"a day that will live in infamy" (in a positive way)

Joel S. Berson Berson at ATT.NET
Sat Jun 2 15:42:24 UTC 2012

At 6/2/2012 12:13 AM, Laurence Horn wrote:
>I know I've usually heard it as "a day that will live in infamy",
>and I remember hearing FDR's actual recording (more than once) refer
>to 12/7/1941 as "a date which will live in infamy", but before
>tonight, I've never heard it used in celebration.

One can still hear it on YouTube.

> > [I wrote]
> > 2)  Larry heard it, I didn't.  But was Oejda thinking of the hit that
> > landed on the foul line (a tennis umpire would have run down from his
> > chair to point to the ball mark) but was called foul, thus allowing
> > the no-hitter to continue?  That would make it an "infamous" no-hitter.
> >
>No, Ojeda--who was positively bubbling about the game--didn't
>mention Beltran's chalk-duster.  In fact it didn't come up at all in
>that post-game colloquy on SNY, although it did on ESPN's
>SportsCenter.  (I don't think umpires are allowed to reverse
>fair/foul calls on non-home runs by checking replay the way tennis
>umpires/linespeople can, so the blown call would have stuck.  And
>this one still isn't as infamous as the blown call that led to a
>non-no hitter by that Tigers' pitcher whose name I've already forgotten.)
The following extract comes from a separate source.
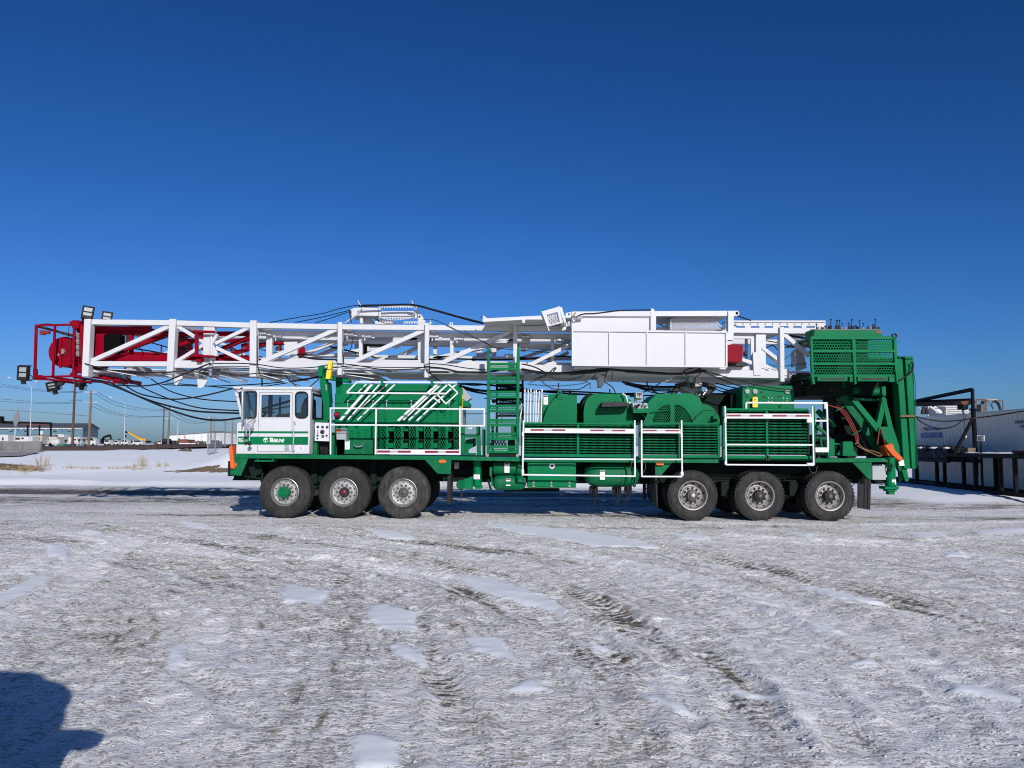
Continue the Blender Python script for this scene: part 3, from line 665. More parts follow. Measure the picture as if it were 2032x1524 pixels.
def decal(x0, y0, x1, y1, Y, parent=rig, name='warning_decal', head=m_iron):
    o = B(name, m_decal, lambda s: s.pbox(x0, y0, x1, y1, Y, Y+0.004), 0, parent)
    B('decal_header', head, lambda s: s.pbox(x0+.5, y0+.6, x1-.5, y0+(y1-y0)*.16, Y-.002, Y), 0, o)
    mb = MB(); n = 4
    for k in range(n):
        yy = y0+(y1-y0)*(.38+.14*k); mb.pbox(x0+1.2, yy, x1-1.2-(k % 2)*1.2, yy+.55, Y-.002, Y)
    mb.build('decal_print', m_gtape if k % 2 else m_rtape, o); return o
decal(1001, 918.5, 1011, 938, 17.45-.004, t1); decal(1004, 950, 1013, 964, 17.455, t2); decal(1190.5, 933, 1200.5, 952, 17.44, t3)
mb = MB()
for px in (1247, 1262): 
    c = P(px, 942.5, 17.45)+Vector((0, M(24.5,17.45), 0)); mb.lathe(c, [(M(25.2,17.45), -.02), (M(25.2,17.45), .02)], 32, 'X')
mb.build('tank_strap', m_green2, t3)
mb = MB()
for (px, y0, y1) in ((974,927,945), (1041,948,962)): mb.pbar((px,y0),(px,y1),5,17.5)
mb.pbar((975,945),(977,965),3,17.55); mb.pbar((968,950),(975,975),4,17.8); mb.build('tank_bracket', m_green2, rig, 0.006)
# tool locker under the deck
lk = B('tool_locker', m_green, lambda s: s.pbox(1047, 914, 1143, 968, 17.35, 18.0), 0.012)
B('locker_door', m_green, lambda s: s.pbox(1052, 917, 1139, 965, 17.335, 17.352), 0.006, lk)
B('latch', m_chrome, lambda s: s.prism([(1090,920),(1101,920),(1101,928),(1095.5,932),(1090,928)], 17.315, 17.336), 0.004, lk)
B('latch_plate', m_iron, lambda s: s.pbox(1092.5, 922, 1098.5, 927, 17.309, 17.316), 0.002, lk)
for px in (1059, 1094, 1130):
    B('hinge', m_steelw, lambda s: (s.pbar((px,953),(px,966),1.6,17.33), s.pbox(px-2.2,957,px+2.2,959,17.32,17.336), s.pbox(px-2.8,964,px+2.8,966.5,17.318,17.336)), 0.003, lk)
# stowed tie-down straps hanging below the air tank
for (px, w, h) in ((1178,13,34),(1224,14,30),(1246,11,25)):
    mb = MB()
    for k in range(9):
        x0 = px-w/2+w*k/8+random.uniform(-1,1); yb = 967+h*random.uniform(.35,.75); yy = 17.55+random.uniform(0,.15)
        mb.tube(spline([P(x0,964,yy), P(x0+random.uniform(-1,1),(967+yb)/2,yy), P(x0+random.uniform(-2,3),yb,yy)],3), M(1.6,17.6), 5)
    for k in range(3):
        x0 = px+random.uniform(-2,4); mb.tube(spline([P(x0,970,17.6), P(x0+1.5,967+h*.8,17.6), P(x0+random.uniform(-5,3),967+h*1.15,17.6)],3), M(.7,17.6), 5)
    mb.build('tie_down_strap', m_cable, rig)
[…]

Thanks, Larry, for clarifying.  As I said, I did not hear Ojeda, but
since I did hear discussion about how the "foul" should have been
called a hit I did wonder.

The infamous call was against Armando Galarraga -- and, with two outs
in the ninth, it spoiled not just a no-hitter but a potential perfect
game.  Wednesday, June 2, 2010.  That call easily and could have been
reversed -- obviously, there was no one on base.